▶ _Problem statement_:
Return each line of the data below verbatim; pictures are to be left out.

--- BEGIN Recorded data ---

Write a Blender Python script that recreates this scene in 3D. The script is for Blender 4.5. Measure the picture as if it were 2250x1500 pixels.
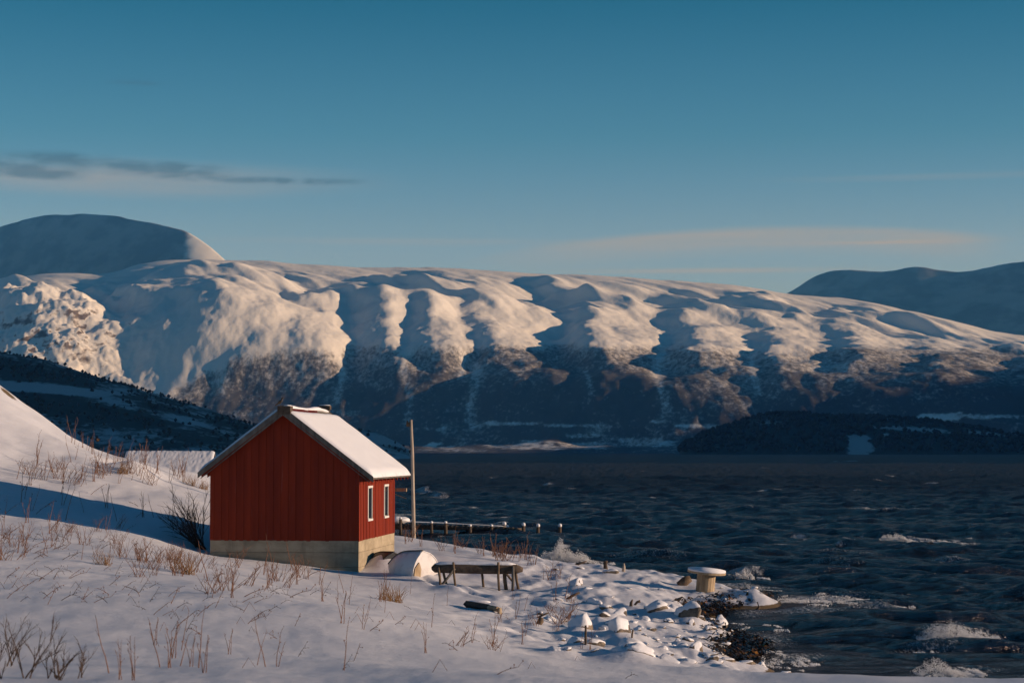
import bpy, math, random
import numpy as np
from mathutils import Vector, Matrix

for o in list(bpy.data.objects):
    bpy.data.objects.remove(o)
scene = bpy.context.scene
COL = scene.collection
rng = np.random.default_rng(7)
random.seed(11)

# ------------------------------------------------------------------ camera
F = 4375.0                      # focal length in pixels of a 2250 px wide frame (70 mm)
CAM_Z = 5.5
TILT = math.atan(240.0 / F)
cam_data = bpy.data.cameras.new('camera')
cam_data.sensor_width = 36.0
cam_data.lens = 70.0
cam_data.clip_start = 0.5
cam_data.clip_end = 60000.0
cam_data.dof.use_dof = True
cam_data.dof.focus_distance = 70.0
cam_data.dof.aperture_fstop = 4.0
cam = bpy.data.objects.new('camera', cam_data)
cam.location = (0, 0, CAM_Z)
cam.rotation_euler = (math.pi / 2 + TILT, 0, 0)
COL.objects.link(cam)
scene.camera = cam

# ------------------------------------------------------------------ sun and sky
SUN_EL = math.radians(10.7)
SUN_AZ = math.radians(95.3)     # clockwise from +Y (view direction): from the right, a little towards the viewer
S_DIR = Vector((math.cos(SUN_EL) * math.sin(SUN_AZ), math.cos(SUN_EL) * math.cos(SUN_AZ), math.sin(SUN_EL)))
sun_data = bpy.data.lights.new('sun', 'SUN')
sun_data.energy = 4.8
sun_data.angle = math.radians(0.53)
sun_data.color = (1.0, 0.77, 0.62)
sun = bpy.data.objects.new('sun', sun_data)
sun.rotation_euler = S_DIR.to_track_quat('Z', 'Y').to_euler()
COL.objects.link(sun)

vs = scene.view_settings
scene.display_settings.display_device = 'sRGB'
vs.view_transform = 'Standard'
vs.look = 'None'
vs.exposure = 0.0
vs.gamma = 1.0
vs.use_curve_mapping = False

cy = scene.cycles
cy.use_denoising = True
cy.use_adaptive_sampling = True
cy.adaptive_threshold = 0.012
cy.max_bounces = 5
cy.diffuse_bounces = 1
cy.glossy_bounces = 2
cy.transmission_bounces = 2
cy.volume_bounces = 0
cy.transparent_max_bounces = 8
cy.caustics_reflective = False
cy.caustics_refractive = False


class NT:
    """small wrapper that makes node trees short to write"""
    def __init__(self, tree):
        self.t = tree

    def node(self, kind, **kw):
        n = self.t.nodes.new(kind)
        for k, v in kw.items():
            setattr(n, k, v)
        return n

    def put(self, sock, v):
        if v is None:
            return
        if isinstance(v, bpy.types.NodeSocket):
            self.t.links.new(v, sock)
        elif isinstance(v, (tuple, list)) and len(v) == 3 and sock.type == 'RGBA':
            sock.default_value = (*v, 1.0)
        else:
            sock.default_value = v

    def m(self, op, a, b=None, c=None, clamp=False):
        n = self.node('ShaderNodeMath', operation=op)
        n.use_clamp = clamp
        self.put(n.inputs[0], a); self.put(n.inputs[1], b); self.put(n.inputs[2], c)
        return n.outputs[0]

    def ramp(self, v, lo, hi, a=0.0, b=1.0, smooth=True):
        n = self.node('ShaderNodeMapRange', interpolation_type='SMOOTHSTEP' if smooth else 'LINEAR')
        n.clamp = True
        self.put(n.inputs[0], v); self.put(n.inputs[1], lo); self.put(n.inputs[2], hi)
        self.put(n.inputs[3], a); self.put(n.inputs[4], b)
        return n.outputs[0]

    def mix(self, f, a, b, blend='MIX'):
        n = self.node('ShaderNodeMix', data_type='RGBA', blend_type=blend)
        self.put(n.inputs[0], f); self.put(n.inputs[6], a); self.put(n.inputs[7], b)
        return n.outputs[2]

    def noise(self, vec, scale, detail=4.0, rough=0.5, dist=0.0):
        n = self.node('ShaderNodeTexNoise')
        self.put(n.inputs['Vector'], vec)
        n.inputs['Scale'].default_value = scale
        n.inputs['Detail'].default_value = detail
        n.inputs['Roughness'].default_value = rough
        n.inputs['Distortion'].default_value = dist
        return n.outputs['Fac']

    def mapping(self, vec, scale=(1, 1, 1), loc=(0, 0, 0), rot=(0, 0, 0)):
        n = self.node('ShaderNodeMapping')
        self.put(n.inputs['Vector'], vec)
        n.inputs['Scale'].default_value = scale
        n.inputs['Location'].default_value = loc
        n.inputs['Rotation'].default_value = rot
        return n.outputs[0]

    def obj(self):
        return self.node('ShaderNodeTexCoord').outputs['Object']

    def attr(self, name):
        return self.node('ShaderNodeAttribute', attribute_name=name).outputs['Fac']

    def bump(self, h, strength, dist):
        n = self.node('ShaderNodeBump')
        n.inputs['Strength'].default_value = strength
        n.inputs['Distance'].default_value = dist
        self.put(n.inputs['Height'], h)
        return n.outputs[0]


# world: Nishita sky graded to the photograph's teal, with thin clouds in it
world = bpy.data.worlds.new('World')
scene.world = world
world.use_nodes = True
wt = world.node_tree
wt.nodes.clear()
W = NT(wt)
sky = W.node('ShaderNodeTexSky', sky_type='NISHITA')
sky.sun_disc = False
sky.sun_elevation = SUN_EL
sky.sun_rotation = SUN_AZ
sky.altitude = 10.0
sky.air_density = 1.0
sky.dust_density = 0.6
sky.ozone_density = 3.0
gen = W.node('ShaderNodeTexCoord').outputs['Generated']
sep = W.node('ShaderNodeSeparateXYZ')
W.put(sep.inputs[0], gen)
az = W.m('ARCTAN2', sep.outputs[0], sep.outputs[1])
el = W.m('ARCSINE', sep.outputs[2])
grade = W.node('ShaderNodeValToRGB')                # deep teal above, pale towards the horizon, the same all round
W.put(grade.inputs[0], W.m('DIVIDE', el, 1.2, clamp=True))
er = grade.color_ramp
for k_, (e_, c_) in enumerate([(0.0, (0.80, 0.80, 1.15)), (0.100, (0.76, 0.80, 1.16)), (0.157, (0.315, 0.60, 0.80)), (0.223, (0.078, 0.40, 0.52)),
                               (0.40, (0.055, 0.27, 0.37)), (1.2, (0.055, 0.26, 0.37))]):
    e__ = er.elements[k_] if k_ < 1 else (er.elements.new(e_ / 1.2) if k_ < 5 else er.elements[-1])
    e__.position = e_ / 1.2; e__.color = (*c_, 1)
even = W.mix(1.0, sky.outputs[0], (4.2, 5.0, 5.6), 'DARKEN')      # thin winter air: no broad glow round the low sun
graded = W.mix(1.0, even, grade.outputs[0], 'MULTIPLY')
px_ = W.m('MULTIPLY_ADD', az, F, 1125.0)           # azimuth and elevation in 1/4375 rad
up_ = W.m('MULTIPLY', el, F)
comb = W.node('ShaderNodeCombineXYZ')
W.put(comb.inputs[0], px_); W.put(comb.inputs[1], up_)
streak = W.noise(W.mapping(comb.outputs[0], (0.003, 0.05, 1)), 1.0, 5, 0.55, 0.6)
puff = W.noise(W.mapping(comb.outputs[0], (0.011, 0.035, 1), (3.1, 1.7, 0)), 1.0, 5, 0.6, 0.4)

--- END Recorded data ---

▶ _Task answer_:
Write a Blender Python script that recreates this scene in 3D. The script is for Blender 4.5. Measure the picture as if it were 2250x1500 pixels.
import bpy, math, random
import numpy as np
from mathutils import Vector, Matrix

for o in list(bpy.data.objects):
    bpy.data.objects.remove(o)
scene = bpy.context.scene
COL = scene.collection
rng = np.random.default_rng(7)
random.seed(11)

# ------------------------------------------------------------------ camera
F = 4375.0                      # focal length in pixels of a 2250 px wide frame (70 mm)
CAM_Z = 5.5
TILT = math.atan(240.0 / F)
cam_data = bpy.data.cameras.new('camera')
cam_data.sensor_width = 36.0
cam_data.lens = 70.0
cam_data.clip_start = 0.5
cam_data.clip_end = 60000.0
cam_data.dof.use_dof = True
cam_data.dof.focus_distance = 70.0
cam_data.dof.aperture_fstop = 4.0
cam = bpy.data.objects.new('camera', cam_data)
cam.location = (0, 0, CAM_Z)
cam.rotation_euler = (math.pi / 2 + TILT, 0, 0)
COL.objects.link(cam)
scene.camera = cam

# ------------------------------------------------------------------ sun and sky
SUN_EL = math.radians(10.7)
SUN_AZ = math.radians(95.3)     # clockwise from +Y (view direction): from the right, a little towards the viewer
S_DIR = Vector((math.cos(SUN_EL) * math.sin(SUN_AZ), math.cos(SUN_EL) * math.cos(SUN_AZ), math.sin(SUN_EL)))
sun_data = bpy.data.lights.new('sun', 'SUN')
sun_data.energy = 4.8
sun_data.angle = math.radians(0.53)
sun_data.color = (1.0, 0.77, 0.62)
sun = bpy.data.objects.new('sun', sun_data)
sun.rotation_euler = S_DIR.to_track_quat('Z', 'Y').to_euler()
COL.objects.link(sun)

vs = scene.view_settings
scene.display_settings.display_device = 'sRGB'
vs.view_transform = 'Standard'
vs.look = 'None'
vs.exposure = 0.0
vs.gamma = 1.0
vs.use_curve_mapping = False

cy = scene.cycles
cy.use_denoising = True
cy.use_adaptive_sampling = True
cy.adaptive_threshold = 0.012
cy.max_bounces = 5
cy.diffuse_bounces = 1
cy.glossy_bounces = 2
cy.transmission_bounces = 2
cy.volume_bounces = 0
cy.transparent_max_bounces = 8
cy.caustics_reflective = False
cy.caustics_refractive = False


class NT:
    """small wrapper that makes node trees short to write"""
    def __init__(self, tree):
        self.t = tree

    def node(self, kind, **kw):
        n = self.t.nodes.new(kind)
        for k, v in kw.items():
            setattr(n, k, v)
        return n

    def put(self, sock, v):
        if v is None:
            return
        if isinstance(v, bpy.types.NodeSocket):
            self.t.links.new(v, sock)
        elif isinstance(v, (tuple, list)) and len(v) == 3 and sock.type == 'RGBA':
            sock.default_value = (*v, 1.0)
        else:
            sock.default_value = v

    def m(self, op, a, b=None, c=None, clamp=False):
        n = self.node('ShaderNodeMath', operation=op)
        n.use_clamp = clamp
        self.put(n.inputs[0], a); self.put(n.inputs[1], b); self.put(n.inputs[2], c)
        return n.outputs[0]

    def ramp(self, v, lo, hi, a=0.0, b=1.0, smooth=True):
        n = self.node('ShaderNodeMapRange', interpolation_type='SMOOTHSTEP' if smooth else 'LINEAR')
        n.clamp = True
        self.put(n.inputs[0], v); self.put(n.inputs[1], lo); self.put(n.inputs[2], hi)
        self.put(n.inputs[3], a); self.put(n.inputs[4], b)
        return n.outputs[0]

    def mix(self, f, a, b, blend='MIX'):
        n = self.node('ShaderNodeMix', data_type='RGBA', blend_type=blend)
        self.put(n.inputs[0], f); self.put(n.inputs[6], a); self.put(n.inputs[7], b)
        return n.outputs[2]

    def noise(self, vec, scale, detail=4.0, rough=0.5, dist=0.0):
        n = self.node('ShaderNodeTexNoise')
        self.put(n.inputs['Vector'], vec)
        n.inputs['Scale'].default_value = scale
        n.inputs['Detail'].default_value = detail
        n.inputs['Roughness'].default_value = rough
        n.inputs['Distortion'].default_value = dist
        return n.outputs['Fac']

    def mapping(self, vec, scale=(1, 1, 1), loc=(0, 0, 0), rot=(0, 0, 0)):
        n = self.node('ShaderNodeMapping')
        self.put(n.inputs['Vector'], vec)
        n.inputs['Scale'].default_value = scale
        n.inputs['Location'].default_value = loc
        n.inputs['Rotation'].default_value = rot
        return n.outputs[0]

    def obj(self):
        return self.node('ShaderNodeTexCoord').outputs['Object']

    def attr(self, name):
        return self.node('ShaderNodeAttribute', attribute_name=name).outputs['Fac']

    def bump(self, h, strength, dist):
        n = self.node('ShaderNodeBump')
        n.inputs['Strength'].default_value = strength
        n.inputs['Distance'].default_value = dist
        self.put(n.inputs['Height'], h)
        return n.outputs[0]


# world: Nishita sky graded to the photograph's teal, with thin clouds in it
world = bpy.data.worlds.new('World')
scene.world = world
world.use_nodes = True
wt = world.node_tree
wt.nodes.clear()
W = NT(wt)
sky = W.node('ShaderNodeTexSky', sky_type='NISHITA')
sky.sun_disc = False
sky.sun_elevation = SUN_EL
sky.sun_rotation = SUN_AZ
sky.altitude = 10.0
sky.air_density = 1.0
sky.dust_density = 0.6
sky.ozone_density = 3.0
gen = W.node('ShaderNodeTexCoord').outputs['Generated']
sep = W.node('ShaderNodeSeparateXYZ')
W.put(sep.inputs[0], gen)
az = W.m('ARCTAN2', sep.outputs[0], sep.outputs[1])
el = W.m('ARCSINE', sep.outputs[2])
grade = W.node('ShaderNodeValToRGB')                # deep teal above, pale towards the horizon, the same all round
W.put(grade.inputs[0], W.m('DIVIDE', el, 1.2, clamp=True))
er = grade.color_ramp
for k_, (e_, c_) in enumerate([(0.0, (0.80, 0.80, 1.15)), (0.100, (0.76, 0.80, 1.16)), (0.157, (0.315, 0.60, 0.80)), (0.223, (0.078, 0.40, 0.52)),
                               (0.40, (0.055, 0.27, 0.37)), (1.2, (0.055, 0.26, 0.37))]):
    e__ = er.elements[k_] if k_ < 1 else (er.elements.new(e_ / 1.2) if k_ < 5 else er.elements[-1])
    e__.position = e_ / 1.2; e__.color = (*c_, 1)
even = W.mix(1.0, sky.outputs[0], (4.2, 5.0, 5.6), 'DARKEN')      # thin winter air: no broad glow round the low sun
graded = W.mix(1.0, even, grade.outputs[0], 'MULTIPLY')
px_ = W.m('MULTIPLY_ADD', az, F, 1125.0)           # azimuth and elevation in 1/4375 rad
up_ = W.m('MULTIPLY', el, F)
comb = W.node('ShaderNodeCombineXYZ')
W.put(comb.inputs[0], px_); W.put(comb.inputs[1], up_)
streak = W.noise(W.mapping(comb.outputs[0], (0.003, 0.05, 1)), 1.0, 5, 0.55, 0.6)
puff = W.noise(W.mapping(comb.outputs[0], (0.011, 0.035, 1), (3.1, 1.7, 0)), 1.0, 5, 0.6, 0.4)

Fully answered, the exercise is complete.